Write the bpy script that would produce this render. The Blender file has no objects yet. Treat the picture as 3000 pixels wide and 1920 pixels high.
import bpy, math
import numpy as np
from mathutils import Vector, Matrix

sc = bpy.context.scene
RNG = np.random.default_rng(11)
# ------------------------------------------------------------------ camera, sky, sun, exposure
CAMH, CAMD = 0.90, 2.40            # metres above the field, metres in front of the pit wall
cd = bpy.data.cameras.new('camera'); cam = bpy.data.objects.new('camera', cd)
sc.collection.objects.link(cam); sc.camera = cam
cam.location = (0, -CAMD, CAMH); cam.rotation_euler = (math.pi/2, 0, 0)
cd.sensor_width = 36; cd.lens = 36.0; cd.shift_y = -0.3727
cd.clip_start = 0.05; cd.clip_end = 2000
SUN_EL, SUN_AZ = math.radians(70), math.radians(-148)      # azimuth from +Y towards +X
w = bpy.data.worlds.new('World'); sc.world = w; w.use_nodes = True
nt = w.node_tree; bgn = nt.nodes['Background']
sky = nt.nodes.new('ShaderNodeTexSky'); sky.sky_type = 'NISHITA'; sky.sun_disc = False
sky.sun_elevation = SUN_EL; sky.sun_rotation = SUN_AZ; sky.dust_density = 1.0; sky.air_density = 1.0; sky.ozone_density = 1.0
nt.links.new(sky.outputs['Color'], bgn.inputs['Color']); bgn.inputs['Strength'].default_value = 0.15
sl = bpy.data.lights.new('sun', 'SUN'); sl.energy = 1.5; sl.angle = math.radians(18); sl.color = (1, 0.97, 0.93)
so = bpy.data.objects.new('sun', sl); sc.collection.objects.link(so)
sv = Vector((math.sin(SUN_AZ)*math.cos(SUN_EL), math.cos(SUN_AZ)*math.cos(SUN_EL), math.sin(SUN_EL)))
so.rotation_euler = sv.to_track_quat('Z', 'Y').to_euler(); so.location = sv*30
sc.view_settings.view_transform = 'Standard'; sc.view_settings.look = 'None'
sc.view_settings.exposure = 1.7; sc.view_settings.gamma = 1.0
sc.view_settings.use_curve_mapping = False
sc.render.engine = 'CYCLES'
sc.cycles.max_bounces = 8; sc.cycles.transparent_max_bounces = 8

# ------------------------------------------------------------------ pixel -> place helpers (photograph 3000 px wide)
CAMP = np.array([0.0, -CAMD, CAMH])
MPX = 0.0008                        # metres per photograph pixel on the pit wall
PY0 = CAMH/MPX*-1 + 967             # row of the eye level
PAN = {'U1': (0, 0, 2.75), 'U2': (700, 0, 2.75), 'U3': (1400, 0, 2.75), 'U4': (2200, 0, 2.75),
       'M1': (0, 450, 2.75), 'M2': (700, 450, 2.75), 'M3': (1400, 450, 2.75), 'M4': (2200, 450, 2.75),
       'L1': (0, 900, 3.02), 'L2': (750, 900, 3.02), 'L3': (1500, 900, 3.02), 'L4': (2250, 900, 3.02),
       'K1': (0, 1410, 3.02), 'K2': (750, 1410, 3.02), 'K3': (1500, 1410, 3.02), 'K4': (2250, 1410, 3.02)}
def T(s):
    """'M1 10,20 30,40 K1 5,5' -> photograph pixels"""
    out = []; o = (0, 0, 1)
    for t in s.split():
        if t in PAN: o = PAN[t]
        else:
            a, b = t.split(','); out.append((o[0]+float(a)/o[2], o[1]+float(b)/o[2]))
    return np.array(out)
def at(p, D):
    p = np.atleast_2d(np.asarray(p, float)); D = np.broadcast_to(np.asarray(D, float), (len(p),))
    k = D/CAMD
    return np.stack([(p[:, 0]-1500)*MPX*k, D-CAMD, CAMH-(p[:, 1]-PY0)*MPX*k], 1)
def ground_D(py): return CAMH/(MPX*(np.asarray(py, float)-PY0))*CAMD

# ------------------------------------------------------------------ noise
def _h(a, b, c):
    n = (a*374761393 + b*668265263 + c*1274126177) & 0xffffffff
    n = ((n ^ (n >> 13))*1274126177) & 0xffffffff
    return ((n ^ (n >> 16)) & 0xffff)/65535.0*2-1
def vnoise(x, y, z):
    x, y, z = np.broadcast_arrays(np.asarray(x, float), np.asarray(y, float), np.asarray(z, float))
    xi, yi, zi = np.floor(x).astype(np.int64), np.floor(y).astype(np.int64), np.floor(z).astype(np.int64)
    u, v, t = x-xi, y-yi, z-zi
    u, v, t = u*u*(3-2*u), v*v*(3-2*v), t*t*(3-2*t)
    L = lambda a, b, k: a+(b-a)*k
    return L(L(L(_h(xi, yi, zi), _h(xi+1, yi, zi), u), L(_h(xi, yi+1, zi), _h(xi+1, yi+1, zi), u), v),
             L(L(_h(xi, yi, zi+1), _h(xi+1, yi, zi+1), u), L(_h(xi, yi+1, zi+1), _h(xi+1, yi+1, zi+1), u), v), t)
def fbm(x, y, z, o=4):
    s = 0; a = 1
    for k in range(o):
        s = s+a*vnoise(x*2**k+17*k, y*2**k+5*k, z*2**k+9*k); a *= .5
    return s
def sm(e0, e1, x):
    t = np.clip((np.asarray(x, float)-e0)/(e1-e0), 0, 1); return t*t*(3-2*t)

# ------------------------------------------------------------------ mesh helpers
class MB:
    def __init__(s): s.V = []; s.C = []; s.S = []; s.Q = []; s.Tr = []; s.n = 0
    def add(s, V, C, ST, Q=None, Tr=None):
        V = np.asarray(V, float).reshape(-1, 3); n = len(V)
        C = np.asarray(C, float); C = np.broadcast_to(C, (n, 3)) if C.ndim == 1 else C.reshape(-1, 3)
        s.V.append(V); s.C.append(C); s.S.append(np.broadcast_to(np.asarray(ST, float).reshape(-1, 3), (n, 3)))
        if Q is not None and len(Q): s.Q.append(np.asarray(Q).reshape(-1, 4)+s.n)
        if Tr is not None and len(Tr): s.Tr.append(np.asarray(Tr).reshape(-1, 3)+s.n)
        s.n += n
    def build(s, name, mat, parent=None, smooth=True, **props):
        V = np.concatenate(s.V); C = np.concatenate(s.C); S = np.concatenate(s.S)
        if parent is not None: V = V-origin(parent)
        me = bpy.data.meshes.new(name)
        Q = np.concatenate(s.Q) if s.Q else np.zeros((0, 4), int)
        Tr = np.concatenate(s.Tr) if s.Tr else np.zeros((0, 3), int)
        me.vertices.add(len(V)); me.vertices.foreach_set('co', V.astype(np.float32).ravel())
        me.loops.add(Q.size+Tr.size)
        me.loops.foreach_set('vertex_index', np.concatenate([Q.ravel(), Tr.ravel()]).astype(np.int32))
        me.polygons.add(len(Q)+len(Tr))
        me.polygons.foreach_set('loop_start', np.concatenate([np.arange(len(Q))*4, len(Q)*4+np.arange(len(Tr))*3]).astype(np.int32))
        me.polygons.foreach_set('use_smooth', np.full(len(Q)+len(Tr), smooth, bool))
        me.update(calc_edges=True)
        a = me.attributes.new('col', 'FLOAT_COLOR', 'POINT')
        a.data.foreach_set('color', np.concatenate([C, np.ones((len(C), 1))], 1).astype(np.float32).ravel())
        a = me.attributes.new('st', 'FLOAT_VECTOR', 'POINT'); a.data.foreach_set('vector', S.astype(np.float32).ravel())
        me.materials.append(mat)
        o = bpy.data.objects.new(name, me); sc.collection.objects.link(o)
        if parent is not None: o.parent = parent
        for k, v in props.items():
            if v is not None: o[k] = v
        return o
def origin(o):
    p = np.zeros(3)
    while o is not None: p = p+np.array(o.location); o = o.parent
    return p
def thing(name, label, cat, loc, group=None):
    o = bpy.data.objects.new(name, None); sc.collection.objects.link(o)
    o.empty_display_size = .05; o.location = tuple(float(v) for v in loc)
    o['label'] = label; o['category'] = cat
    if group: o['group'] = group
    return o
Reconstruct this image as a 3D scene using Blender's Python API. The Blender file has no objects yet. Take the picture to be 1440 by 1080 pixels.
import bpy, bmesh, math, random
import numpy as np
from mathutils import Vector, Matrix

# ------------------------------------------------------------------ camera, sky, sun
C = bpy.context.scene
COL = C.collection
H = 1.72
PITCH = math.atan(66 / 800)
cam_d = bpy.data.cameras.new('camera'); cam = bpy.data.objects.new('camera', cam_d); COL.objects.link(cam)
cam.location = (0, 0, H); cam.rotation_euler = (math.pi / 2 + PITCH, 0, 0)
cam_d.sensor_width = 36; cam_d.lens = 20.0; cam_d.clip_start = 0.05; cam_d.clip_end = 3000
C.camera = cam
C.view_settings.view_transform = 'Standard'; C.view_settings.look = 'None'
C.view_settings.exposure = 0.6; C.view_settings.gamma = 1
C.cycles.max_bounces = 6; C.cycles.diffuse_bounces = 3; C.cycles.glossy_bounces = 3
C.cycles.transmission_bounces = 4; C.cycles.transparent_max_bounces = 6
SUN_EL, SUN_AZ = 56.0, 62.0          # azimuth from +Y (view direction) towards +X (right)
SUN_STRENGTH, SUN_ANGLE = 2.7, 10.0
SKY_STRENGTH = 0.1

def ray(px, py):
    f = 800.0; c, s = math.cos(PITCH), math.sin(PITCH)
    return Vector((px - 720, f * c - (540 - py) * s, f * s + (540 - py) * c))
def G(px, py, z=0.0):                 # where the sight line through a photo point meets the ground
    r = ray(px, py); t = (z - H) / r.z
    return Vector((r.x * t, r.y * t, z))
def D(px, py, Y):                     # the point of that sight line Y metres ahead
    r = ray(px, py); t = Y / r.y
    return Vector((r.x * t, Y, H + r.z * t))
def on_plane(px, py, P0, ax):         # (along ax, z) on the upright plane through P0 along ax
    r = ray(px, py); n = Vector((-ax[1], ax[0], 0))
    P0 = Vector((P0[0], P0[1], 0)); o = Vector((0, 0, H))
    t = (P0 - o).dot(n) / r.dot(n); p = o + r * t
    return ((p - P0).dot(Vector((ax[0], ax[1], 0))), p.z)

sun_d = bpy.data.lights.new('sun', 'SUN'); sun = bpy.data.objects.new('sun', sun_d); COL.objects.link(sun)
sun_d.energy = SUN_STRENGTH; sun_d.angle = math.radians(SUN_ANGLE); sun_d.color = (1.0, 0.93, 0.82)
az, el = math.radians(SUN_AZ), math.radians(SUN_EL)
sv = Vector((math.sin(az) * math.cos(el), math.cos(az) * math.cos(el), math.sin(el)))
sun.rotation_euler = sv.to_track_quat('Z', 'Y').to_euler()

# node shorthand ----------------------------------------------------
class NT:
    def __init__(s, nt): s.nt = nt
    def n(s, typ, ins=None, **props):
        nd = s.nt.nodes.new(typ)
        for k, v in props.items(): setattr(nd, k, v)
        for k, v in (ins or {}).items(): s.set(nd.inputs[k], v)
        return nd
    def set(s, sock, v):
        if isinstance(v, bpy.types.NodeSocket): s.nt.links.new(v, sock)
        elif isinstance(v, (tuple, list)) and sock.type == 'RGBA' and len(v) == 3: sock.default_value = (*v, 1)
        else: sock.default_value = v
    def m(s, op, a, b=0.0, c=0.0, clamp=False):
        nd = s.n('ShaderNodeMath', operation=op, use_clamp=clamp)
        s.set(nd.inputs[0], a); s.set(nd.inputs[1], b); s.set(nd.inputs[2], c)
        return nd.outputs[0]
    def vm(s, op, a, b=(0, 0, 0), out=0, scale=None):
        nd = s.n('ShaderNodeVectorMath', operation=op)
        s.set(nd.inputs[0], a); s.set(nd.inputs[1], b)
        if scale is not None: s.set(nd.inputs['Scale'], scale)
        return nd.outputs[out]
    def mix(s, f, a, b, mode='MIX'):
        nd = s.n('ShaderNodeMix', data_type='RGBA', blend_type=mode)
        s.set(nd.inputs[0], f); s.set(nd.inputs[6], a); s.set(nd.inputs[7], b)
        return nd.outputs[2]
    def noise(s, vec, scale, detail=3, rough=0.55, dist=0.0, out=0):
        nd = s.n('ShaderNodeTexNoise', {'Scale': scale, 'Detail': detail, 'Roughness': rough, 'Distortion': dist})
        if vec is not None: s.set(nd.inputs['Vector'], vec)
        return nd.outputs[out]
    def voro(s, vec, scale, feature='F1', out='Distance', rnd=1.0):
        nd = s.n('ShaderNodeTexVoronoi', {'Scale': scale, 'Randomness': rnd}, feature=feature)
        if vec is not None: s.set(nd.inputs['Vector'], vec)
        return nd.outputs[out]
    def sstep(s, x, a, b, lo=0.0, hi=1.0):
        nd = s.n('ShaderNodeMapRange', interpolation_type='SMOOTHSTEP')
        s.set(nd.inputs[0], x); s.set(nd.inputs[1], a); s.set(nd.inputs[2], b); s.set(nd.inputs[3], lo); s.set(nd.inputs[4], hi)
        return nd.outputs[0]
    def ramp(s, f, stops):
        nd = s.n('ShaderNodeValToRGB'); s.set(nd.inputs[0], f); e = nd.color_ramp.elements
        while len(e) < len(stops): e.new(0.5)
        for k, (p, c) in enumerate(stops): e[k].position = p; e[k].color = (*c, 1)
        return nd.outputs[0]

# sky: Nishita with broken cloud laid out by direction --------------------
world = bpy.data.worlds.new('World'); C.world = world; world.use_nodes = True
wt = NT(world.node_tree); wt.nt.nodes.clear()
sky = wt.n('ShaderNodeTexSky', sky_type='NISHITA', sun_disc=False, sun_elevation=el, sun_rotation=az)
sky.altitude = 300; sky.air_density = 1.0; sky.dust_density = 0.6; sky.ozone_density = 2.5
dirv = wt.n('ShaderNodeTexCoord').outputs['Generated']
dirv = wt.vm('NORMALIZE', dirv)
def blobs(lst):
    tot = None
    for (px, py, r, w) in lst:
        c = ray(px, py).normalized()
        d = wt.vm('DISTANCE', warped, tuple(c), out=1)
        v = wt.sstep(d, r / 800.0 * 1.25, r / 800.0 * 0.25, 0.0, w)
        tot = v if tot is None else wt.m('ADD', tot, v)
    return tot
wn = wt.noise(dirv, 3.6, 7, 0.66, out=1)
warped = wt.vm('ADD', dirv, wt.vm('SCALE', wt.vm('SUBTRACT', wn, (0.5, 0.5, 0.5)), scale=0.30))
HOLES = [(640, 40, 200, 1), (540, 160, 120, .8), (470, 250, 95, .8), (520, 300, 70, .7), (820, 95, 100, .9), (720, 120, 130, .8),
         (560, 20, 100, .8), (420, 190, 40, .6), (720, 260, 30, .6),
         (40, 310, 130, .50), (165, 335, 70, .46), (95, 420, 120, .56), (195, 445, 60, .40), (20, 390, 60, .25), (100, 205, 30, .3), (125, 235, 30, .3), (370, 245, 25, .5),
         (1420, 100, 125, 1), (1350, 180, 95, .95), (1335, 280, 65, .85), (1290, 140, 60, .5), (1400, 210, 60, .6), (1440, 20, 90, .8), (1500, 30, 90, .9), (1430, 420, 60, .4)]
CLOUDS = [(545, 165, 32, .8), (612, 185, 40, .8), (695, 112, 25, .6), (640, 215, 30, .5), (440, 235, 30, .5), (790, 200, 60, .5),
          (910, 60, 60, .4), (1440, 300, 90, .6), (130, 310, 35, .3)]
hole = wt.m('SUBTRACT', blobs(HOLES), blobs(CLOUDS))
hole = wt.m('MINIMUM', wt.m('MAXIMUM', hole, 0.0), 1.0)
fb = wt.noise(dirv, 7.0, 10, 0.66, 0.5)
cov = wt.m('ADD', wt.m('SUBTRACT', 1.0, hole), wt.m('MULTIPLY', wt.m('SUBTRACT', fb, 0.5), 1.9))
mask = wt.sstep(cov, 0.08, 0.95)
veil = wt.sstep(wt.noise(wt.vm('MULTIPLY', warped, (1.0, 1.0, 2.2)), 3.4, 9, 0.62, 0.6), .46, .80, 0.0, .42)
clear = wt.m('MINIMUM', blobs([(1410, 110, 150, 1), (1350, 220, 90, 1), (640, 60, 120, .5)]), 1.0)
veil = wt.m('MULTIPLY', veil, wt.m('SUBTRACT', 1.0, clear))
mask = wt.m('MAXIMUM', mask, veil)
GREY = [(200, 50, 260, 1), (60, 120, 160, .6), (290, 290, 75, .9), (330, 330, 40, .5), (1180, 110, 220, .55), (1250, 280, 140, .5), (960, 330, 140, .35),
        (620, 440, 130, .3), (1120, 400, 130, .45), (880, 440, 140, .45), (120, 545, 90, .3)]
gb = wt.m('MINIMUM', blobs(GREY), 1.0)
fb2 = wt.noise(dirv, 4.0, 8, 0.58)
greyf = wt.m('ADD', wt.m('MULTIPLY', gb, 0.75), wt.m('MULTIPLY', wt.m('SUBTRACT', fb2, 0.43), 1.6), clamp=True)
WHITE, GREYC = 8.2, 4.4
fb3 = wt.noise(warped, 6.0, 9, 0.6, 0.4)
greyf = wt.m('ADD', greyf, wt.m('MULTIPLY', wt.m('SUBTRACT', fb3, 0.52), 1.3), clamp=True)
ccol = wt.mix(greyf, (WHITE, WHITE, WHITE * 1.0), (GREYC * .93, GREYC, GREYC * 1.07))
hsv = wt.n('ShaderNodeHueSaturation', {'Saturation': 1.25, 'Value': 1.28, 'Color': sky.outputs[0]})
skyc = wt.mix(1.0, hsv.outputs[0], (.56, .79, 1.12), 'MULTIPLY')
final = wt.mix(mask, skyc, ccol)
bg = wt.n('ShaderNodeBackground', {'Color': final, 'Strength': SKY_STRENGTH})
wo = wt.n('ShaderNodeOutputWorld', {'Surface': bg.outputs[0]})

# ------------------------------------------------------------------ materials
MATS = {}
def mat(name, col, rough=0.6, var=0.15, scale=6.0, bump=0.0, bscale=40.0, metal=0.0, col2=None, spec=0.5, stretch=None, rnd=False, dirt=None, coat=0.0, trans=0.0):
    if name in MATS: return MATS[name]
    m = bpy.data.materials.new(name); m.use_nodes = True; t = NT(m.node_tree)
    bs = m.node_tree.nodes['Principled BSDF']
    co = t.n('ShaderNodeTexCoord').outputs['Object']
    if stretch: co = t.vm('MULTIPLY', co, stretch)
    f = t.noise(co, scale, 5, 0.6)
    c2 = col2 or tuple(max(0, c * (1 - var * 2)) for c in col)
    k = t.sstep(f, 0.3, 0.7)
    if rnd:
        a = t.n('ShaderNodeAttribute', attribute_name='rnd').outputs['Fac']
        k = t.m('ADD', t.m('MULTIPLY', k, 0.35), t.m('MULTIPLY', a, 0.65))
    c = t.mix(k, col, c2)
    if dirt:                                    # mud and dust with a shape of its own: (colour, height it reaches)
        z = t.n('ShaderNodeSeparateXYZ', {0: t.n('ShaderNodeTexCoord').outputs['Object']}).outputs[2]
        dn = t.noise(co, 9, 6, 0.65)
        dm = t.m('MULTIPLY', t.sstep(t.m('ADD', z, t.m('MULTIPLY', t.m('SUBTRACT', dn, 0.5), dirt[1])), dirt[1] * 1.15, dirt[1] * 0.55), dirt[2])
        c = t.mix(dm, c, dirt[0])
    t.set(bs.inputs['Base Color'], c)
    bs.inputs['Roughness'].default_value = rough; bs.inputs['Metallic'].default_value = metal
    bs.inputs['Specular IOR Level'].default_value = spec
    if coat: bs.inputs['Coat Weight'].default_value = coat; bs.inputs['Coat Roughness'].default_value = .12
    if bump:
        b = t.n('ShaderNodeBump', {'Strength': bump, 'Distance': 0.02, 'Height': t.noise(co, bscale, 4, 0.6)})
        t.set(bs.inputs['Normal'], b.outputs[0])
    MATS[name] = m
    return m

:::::

### [What this task involves]
Quote the lines that begin at the line containing "Reconstruct this image" and end at the line containing "SKY_STRENGTH = 0.1", keeping both of those lines.

### [Result of the exercise]
Reconstruct this image as a 3D scene using Blender's Python API. The Blender file has no objects yet. Take the picture to be 1440 by 1080 pixels.
import bpy, bmesh, math, random
import numpy as np
from mathutils import Vector, Matrix

# ------------------------------------------------------------------ camera, sky, sun
C = bpy.context.scene
COL = C.collection
H = 1.72
PITCH = math.atan(66 / 800)
cam_d = bpy.data.cameras.new('camera'); cam = bpy.data.objects.new('camera', cam_d); COL.objects.link(cam)
cam.location = (0, 0, H); cam.rotation_euler = (math.pi / 2 + PITCH, 0, 0)
cam_d.sensor_width = 36; cam_d.lens = 20.0; cam_d.clip_start = 0.05; cam_d.clip_end = 3000
C.camera = cam
C.view_settings.view_transform = 'Standard'; C.view_settings.look = 'None'
C.view_settings.exposure = 0.6; C.view_settings.gamma = 1
C.cycles.max_bounces = 6; C.cycles.diffuse_bounces = 3; C.cycles.glossy_bounces = 3
C.cycles.transmission_bounces = 4; C.cycles.transparent_max_bounces = 6
SUN_EL, SUN_AZ = 56.0, 62.0          # azimuth from +Y (view direction) towards +X (right)
SUN_STRENGTH, SUN_ANGLE = 2.7, 10.0
SKY_STRENGTH = 0.1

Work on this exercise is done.